Saturday, February 12, 2011

T is for Tahrir, Twitter and Toppling dictators

Yesterday there was a revolution. It also happened to be tweeted.

So, despite Malcolm Gladwell’s moving argument, he was technically wrong.

Of course, at the same moment I feel like most criticism against Gladwell actually tends to further the meat of his argument. I read Dave Pell’s almost immediate response and his more recent tirade, and both tend to refer to Twitter as a more advanced version of the telegraph.

Even Gladwell appears to have been swept up into this silly argument over the importance of social media in a people’s protest.

His argument was that no revolution has required anything more than the discipline and resolve of its members.

Pell, meanwhile, likes to poke fun at this by pointing out how people have embraced this new medium and how governments actually started to target it.
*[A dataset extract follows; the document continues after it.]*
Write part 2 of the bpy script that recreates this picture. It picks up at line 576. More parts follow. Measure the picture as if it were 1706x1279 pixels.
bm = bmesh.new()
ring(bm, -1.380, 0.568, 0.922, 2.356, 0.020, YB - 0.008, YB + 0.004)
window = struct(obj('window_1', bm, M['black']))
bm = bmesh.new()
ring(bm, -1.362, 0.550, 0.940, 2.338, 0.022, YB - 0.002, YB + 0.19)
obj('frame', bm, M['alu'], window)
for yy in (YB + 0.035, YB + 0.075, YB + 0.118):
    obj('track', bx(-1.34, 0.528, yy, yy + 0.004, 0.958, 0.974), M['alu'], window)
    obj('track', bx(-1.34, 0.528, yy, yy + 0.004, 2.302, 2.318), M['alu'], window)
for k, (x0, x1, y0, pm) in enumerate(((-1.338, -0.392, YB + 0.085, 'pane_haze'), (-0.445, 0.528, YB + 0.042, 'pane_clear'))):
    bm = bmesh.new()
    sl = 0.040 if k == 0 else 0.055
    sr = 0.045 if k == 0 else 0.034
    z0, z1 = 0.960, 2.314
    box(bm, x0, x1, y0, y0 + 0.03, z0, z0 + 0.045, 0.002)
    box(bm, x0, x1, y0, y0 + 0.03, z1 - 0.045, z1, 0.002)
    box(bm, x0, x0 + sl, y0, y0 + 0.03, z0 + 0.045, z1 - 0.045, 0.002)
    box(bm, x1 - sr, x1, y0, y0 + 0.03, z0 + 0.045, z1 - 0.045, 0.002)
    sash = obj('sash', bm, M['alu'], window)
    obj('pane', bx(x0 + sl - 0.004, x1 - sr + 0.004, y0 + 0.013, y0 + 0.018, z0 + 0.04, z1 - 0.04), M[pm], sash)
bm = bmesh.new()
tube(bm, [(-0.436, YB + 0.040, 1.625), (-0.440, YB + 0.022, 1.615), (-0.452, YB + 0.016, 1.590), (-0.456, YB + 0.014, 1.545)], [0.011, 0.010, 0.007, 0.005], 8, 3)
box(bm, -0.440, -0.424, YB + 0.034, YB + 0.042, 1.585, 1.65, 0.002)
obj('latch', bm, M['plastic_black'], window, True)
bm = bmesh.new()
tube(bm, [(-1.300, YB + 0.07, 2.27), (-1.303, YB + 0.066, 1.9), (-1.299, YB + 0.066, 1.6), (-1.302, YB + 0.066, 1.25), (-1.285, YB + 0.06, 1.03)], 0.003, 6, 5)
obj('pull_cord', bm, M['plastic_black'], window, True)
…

According to Pell, social media didn’t cause the revolt and it didn’t continue it but it sure as heck helped it.

So, where does social media fit into all of this?

Oh, I know, right here.

We’ve probably all heard the arguments that television helped fuel American’s growing discontent with the war in Vietnam. Well perhaps the same can be said of Twitter.

No, I don’t think a lack of Twitter or Facebook would’ve stopped Egyptians from fighting for their rights. Yet no one now can really doubt the usefulness of this new online network for their cause. Of course, even Mubarak may be forgiven for thinking that a “Twitter Revolution” would be fickle and spineless, but this wasn’t a Twitter revolution.

This was a people’s revolution. That also happened to be tweeted.